Beth: Maybe you need someone to show you the ropes, Beth.

Robert: Who could offer young males better training? I'm sure they have many satisfied customers.

Nursemyra: I'm sure you'd get many offers from younger ones, Nursie. But I guess they might not satisfy all your needs.

Sabrina: Samantha in Sex in the City is supposed to be the archetypal cougar, Saby. It seems to be about age, age-difference and sexual appetite.

Kyknoord: I'll direct and you can be the cameraman. You won't miss any action that way.

Rubbish: I never realised that (a) there was a Cougar TV shown and (b) Courtney Cox was still getting work. I'm glad she can still make someone's pulse race.

Mrs Table: Hello, Mrs Table! Isn't Ronnie Corbett quite attractive in drag? You'd be surprised how many men like a petite woman who can tell tall stories and make funny faces.
To all readers of Mutleythe dogsdayout

I am so terribly sorry to break this news:

Rob, the author here on blogger of mutley the dog, and my beloved partner in life died peacefully in his sleep in the early hours last Friday, the 21st of May.

I would have preferred to email readers privately. That would have been best, I know. So sorry. Simply it is this - I am heart-broken.

At some near time I will post properly, as Rob would wish - a celebration!


It's rather difficult to comment after that last one from merry weather. So, I shall forbear from my banter about cougars.
I would do Mel in a Batman mask...just sayin....
I'm really shocked too about the sad -and surprising- news. Mutts shall be very much missed in the blogsphere.

PS.- I had my comment in mind and I'd like to leave it here: I think I'm not old enough to be a cougar. I'll drop you a line in a few years if you're still interested. :)
I do aspire to cougardom myself.
I agree re Gibson -that anti-semitic jerk who is no longer sexy at all. Why would he deny it? It would only improve his reputation.

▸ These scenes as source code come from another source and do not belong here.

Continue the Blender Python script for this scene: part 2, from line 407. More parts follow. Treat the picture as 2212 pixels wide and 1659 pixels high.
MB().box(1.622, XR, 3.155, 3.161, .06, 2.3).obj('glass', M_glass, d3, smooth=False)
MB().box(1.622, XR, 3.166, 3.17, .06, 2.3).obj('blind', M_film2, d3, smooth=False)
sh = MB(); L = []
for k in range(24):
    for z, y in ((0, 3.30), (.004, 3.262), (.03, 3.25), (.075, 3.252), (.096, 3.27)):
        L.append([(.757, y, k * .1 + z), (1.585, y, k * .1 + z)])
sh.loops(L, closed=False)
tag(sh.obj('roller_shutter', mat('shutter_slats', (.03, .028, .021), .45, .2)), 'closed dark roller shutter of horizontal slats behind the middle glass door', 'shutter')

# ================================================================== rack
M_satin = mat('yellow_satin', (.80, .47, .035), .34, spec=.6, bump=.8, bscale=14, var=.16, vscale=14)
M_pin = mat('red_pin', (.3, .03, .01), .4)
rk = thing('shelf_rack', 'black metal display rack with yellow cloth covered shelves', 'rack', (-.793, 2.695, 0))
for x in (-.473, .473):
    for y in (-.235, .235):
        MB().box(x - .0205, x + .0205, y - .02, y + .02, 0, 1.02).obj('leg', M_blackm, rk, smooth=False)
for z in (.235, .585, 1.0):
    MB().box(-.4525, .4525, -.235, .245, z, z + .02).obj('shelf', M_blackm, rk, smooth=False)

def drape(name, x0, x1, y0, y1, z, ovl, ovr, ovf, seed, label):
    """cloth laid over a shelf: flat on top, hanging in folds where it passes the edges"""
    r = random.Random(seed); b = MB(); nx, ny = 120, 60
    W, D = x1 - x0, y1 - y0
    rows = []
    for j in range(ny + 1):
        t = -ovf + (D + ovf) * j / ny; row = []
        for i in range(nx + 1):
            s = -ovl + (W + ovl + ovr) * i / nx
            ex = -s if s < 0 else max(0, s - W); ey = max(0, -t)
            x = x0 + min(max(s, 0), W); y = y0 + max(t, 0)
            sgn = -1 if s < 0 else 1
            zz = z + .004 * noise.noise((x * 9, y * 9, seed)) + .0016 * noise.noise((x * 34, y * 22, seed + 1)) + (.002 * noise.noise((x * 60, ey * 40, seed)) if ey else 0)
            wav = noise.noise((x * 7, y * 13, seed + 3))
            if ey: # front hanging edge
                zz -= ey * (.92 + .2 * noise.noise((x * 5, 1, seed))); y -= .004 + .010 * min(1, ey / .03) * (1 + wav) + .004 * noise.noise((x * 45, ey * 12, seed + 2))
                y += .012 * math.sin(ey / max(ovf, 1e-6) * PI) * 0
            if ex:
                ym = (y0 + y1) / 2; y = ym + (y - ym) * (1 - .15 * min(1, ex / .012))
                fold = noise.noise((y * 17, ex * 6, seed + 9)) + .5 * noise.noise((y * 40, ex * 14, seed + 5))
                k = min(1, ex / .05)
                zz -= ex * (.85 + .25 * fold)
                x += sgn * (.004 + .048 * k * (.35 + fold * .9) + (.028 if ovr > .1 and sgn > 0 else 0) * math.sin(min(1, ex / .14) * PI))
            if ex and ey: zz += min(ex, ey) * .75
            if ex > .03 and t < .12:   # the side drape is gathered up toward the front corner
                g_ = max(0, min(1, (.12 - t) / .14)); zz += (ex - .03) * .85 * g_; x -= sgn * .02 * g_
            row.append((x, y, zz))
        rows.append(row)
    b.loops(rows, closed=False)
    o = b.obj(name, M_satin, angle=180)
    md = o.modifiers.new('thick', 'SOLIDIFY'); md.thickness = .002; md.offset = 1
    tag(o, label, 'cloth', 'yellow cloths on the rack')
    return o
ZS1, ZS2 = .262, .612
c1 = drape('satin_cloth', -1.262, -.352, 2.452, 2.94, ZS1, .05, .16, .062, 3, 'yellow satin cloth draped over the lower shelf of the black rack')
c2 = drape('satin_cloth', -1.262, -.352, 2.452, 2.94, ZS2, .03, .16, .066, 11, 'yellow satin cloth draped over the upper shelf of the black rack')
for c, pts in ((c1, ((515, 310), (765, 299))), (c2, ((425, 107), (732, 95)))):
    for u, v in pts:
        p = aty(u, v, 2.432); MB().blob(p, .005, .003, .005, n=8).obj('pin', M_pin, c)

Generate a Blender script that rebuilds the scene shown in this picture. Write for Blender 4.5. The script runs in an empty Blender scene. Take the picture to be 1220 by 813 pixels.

What happened to the “old” Mel, before he went crazy or maybe there was always something “off” about him, it just took a while for “the crazy” to come out?

Cougars beware ~ having a younger partner increases a woman’s chances of an early death, according to a German study.
I don't believe it!
Merry Weather: Dear Kate: this is terribly sad news. I have sent you an email to express my feelings more fully.

Madame Defarge: Quite so, Madame D. I discovered his blog over 3 years ago and we shared many laughs.

Christiejolu: Hello, Miss! The Batman mask would add much needed gravitas to his demeanour.

Leni: I share your feelings, Leni. I have sent you an email about Mutley.

Robyn: Good luck to you, Robyn! Learning how to stalk and pounce are the first steps.

Donut girl: I read about that study myself, Ms Donut. They hypothesized that a woman with a younger lover is under more stress. I'd like to hear from a woman with personal experience before taking a view.
I didn't realize it until now that one of my fantasies is to bed a Polish porn star while dressed as Batman (I would be dressed as Batman, not her...although I suppose it could work either way).

GB, I believe there is a cougar convention.

And commenting ladies, I would like to add that next time you're in the U.S., I can help you become the cougar you always knew you could be.
Sad news about Mutley.

Is a cougar what you land up with after the Lynx Effect takes hold?
The woman second from the left in the photo bears a passing resemblance to an actual cougar.

"People respect a man who declines the spring chicken for the more mature fowl."

That should probably be stitched into a pillow or something.
Heyyy, thanks for stopping by I am glad you did. I like the way you write.

I would qualify as a cougar. I lurve eye candy. I won't necessarily sleep with younger men... since I do have a partner... but that is not my point. My point is COUGARS UNITE.
Chris V: Thanks for telling me about the convention - it seems to be an inaugural event. Why don't we meet up there? If you go in a Batman costume I'll be able to recognise you.

Lady Daphne: Do you think so, milady? I suspect a cougar could very easily overpower a lynx.

Shawn: She does look rather cat-like, doesn't she? Do you think it's the Botox?

Ms Wannabe: Hello and welcome, Ms Wannabe! You sound like a natural leader. The cougars should make you their Grand Pussy (or whatever the title is).